_GOAL_
Hand back each line, unchanged, from the top down to the line where "COL = S.collection" sits.

_AVAILABLE DATA_
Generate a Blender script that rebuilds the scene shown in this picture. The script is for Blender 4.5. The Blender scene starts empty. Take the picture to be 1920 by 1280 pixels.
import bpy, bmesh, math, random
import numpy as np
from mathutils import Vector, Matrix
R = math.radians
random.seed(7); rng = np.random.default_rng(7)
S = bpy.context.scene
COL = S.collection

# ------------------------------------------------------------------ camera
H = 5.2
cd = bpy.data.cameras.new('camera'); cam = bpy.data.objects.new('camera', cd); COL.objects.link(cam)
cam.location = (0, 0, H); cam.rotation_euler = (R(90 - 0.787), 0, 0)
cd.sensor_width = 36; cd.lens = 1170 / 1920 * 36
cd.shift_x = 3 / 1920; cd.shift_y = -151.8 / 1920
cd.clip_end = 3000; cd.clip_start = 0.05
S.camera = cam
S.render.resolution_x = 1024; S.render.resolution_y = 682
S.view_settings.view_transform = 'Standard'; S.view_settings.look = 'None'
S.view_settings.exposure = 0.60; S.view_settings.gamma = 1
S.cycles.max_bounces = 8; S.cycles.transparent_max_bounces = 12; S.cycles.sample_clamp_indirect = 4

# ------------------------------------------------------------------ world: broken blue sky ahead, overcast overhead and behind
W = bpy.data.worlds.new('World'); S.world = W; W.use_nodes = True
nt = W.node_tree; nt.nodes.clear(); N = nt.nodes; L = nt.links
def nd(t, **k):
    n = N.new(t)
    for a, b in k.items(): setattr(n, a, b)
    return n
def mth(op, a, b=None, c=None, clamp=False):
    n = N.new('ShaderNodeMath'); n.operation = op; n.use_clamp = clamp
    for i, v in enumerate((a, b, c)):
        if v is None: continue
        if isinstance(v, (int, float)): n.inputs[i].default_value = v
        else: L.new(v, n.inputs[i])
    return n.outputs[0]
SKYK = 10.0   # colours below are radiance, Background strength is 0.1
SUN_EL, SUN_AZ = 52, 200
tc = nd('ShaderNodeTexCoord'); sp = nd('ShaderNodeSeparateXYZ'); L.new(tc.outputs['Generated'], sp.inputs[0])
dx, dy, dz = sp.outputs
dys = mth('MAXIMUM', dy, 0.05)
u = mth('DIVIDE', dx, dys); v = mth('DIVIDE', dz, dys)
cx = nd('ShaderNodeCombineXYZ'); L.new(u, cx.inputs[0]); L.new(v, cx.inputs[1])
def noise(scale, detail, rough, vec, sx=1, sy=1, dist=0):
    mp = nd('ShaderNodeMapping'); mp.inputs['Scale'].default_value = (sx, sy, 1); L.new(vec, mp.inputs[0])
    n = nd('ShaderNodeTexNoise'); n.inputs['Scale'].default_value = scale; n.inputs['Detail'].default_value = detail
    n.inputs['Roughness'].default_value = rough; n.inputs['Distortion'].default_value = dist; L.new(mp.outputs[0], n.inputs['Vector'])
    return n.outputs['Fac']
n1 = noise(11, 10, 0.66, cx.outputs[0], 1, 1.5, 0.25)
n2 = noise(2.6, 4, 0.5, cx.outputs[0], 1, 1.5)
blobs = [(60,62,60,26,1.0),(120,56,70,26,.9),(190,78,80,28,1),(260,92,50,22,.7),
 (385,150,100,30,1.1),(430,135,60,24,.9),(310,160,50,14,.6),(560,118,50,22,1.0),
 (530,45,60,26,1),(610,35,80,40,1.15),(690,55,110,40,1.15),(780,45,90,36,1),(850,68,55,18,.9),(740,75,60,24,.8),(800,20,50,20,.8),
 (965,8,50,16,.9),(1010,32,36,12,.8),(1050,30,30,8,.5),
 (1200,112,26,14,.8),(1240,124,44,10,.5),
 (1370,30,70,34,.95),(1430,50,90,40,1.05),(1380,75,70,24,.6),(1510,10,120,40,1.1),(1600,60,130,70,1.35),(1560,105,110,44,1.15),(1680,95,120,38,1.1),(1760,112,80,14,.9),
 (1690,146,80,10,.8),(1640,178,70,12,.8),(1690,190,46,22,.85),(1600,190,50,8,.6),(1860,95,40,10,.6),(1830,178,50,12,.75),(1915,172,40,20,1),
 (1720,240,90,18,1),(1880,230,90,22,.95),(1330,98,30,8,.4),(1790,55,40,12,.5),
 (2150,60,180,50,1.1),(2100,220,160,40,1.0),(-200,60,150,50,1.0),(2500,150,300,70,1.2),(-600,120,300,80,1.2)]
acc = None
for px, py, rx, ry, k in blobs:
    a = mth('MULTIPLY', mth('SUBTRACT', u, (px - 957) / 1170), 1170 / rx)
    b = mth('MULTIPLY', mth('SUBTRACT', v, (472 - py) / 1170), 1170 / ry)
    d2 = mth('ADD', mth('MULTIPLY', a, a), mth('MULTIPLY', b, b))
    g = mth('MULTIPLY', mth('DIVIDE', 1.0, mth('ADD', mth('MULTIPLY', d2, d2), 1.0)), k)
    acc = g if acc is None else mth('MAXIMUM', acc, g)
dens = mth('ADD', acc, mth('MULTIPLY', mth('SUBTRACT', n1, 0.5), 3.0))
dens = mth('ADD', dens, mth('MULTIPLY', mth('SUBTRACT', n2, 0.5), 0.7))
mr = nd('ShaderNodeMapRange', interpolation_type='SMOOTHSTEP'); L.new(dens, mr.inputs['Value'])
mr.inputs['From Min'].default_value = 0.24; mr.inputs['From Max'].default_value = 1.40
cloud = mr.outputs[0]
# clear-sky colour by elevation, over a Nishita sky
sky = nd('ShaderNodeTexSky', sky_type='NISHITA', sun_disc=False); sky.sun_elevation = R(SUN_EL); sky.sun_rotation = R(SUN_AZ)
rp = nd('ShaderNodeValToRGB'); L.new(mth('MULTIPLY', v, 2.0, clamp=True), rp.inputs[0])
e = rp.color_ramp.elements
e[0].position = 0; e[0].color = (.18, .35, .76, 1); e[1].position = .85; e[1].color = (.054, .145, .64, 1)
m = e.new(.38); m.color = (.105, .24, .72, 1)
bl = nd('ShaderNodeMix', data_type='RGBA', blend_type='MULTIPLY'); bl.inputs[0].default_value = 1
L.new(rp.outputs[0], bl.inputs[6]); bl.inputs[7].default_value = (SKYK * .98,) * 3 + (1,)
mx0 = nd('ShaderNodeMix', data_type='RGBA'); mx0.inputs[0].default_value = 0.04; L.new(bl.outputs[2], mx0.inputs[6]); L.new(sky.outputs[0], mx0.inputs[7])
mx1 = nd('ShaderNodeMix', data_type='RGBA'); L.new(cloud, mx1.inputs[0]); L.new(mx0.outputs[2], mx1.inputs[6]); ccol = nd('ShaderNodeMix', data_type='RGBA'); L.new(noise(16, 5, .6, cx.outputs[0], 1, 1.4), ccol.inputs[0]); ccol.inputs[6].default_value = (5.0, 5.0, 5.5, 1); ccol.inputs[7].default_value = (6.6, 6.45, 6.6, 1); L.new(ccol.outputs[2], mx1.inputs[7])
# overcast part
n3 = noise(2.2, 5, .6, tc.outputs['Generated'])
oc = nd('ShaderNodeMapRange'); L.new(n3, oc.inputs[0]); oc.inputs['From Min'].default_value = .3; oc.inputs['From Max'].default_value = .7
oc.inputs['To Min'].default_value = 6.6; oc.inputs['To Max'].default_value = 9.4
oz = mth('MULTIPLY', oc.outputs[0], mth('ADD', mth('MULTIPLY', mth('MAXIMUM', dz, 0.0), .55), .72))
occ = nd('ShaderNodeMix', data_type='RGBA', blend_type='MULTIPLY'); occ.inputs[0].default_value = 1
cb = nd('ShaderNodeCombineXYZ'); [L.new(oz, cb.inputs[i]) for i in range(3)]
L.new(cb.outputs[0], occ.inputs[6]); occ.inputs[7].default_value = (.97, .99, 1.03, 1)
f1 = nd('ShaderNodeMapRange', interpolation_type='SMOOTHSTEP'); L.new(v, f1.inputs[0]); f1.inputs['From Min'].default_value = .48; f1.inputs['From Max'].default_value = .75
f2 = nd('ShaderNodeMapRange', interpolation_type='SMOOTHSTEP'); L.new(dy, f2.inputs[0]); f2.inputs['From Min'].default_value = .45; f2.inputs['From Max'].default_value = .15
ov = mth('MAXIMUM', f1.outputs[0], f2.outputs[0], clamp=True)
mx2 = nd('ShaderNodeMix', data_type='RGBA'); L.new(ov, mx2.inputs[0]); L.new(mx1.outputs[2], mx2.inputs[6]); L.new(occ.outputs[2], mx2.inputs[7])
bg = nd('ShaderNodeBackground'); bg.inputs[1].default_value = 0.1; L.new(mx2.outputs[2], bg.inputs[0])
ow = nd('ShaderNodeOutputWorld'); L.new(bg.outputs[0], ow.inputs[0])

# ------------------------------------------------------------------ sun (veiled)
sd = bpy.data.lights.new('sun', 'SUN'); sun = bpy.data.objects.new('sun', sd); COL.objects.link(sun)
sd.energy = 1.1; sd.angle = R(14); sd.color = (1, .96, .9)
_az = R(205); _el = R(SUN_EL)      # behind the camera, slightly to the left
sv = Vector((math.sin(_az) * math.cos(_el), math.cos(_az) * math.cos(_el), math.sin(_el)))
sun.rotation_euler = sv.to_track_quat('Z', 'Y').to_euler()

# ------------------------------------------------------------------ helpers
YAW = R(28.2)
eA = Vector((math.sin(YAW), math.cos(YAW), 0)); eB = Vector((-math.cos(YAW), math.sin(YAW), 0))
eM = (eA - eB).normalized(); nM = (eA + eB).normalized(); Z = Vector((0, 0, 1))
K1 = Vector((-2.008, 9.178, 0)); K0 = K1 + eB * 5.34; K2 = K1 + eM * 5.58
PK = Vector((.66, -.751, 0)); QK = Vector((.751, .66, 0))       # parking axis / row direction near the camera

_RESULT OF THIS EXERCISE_
Generate a Blender script that rebuilds the scene shown in this picture. The script is for Blender 4.5. The Blender scene starts empty. Take the picture to be 1920 by 1280 pixels.
import bpy, bmesh, math, random
import numpy as np
from mathutils import Vector, Matrix
R = math.radians
random.seed(7); rng = np.random.default_rng(7)
S = bpy.context.scene
COL = S.collection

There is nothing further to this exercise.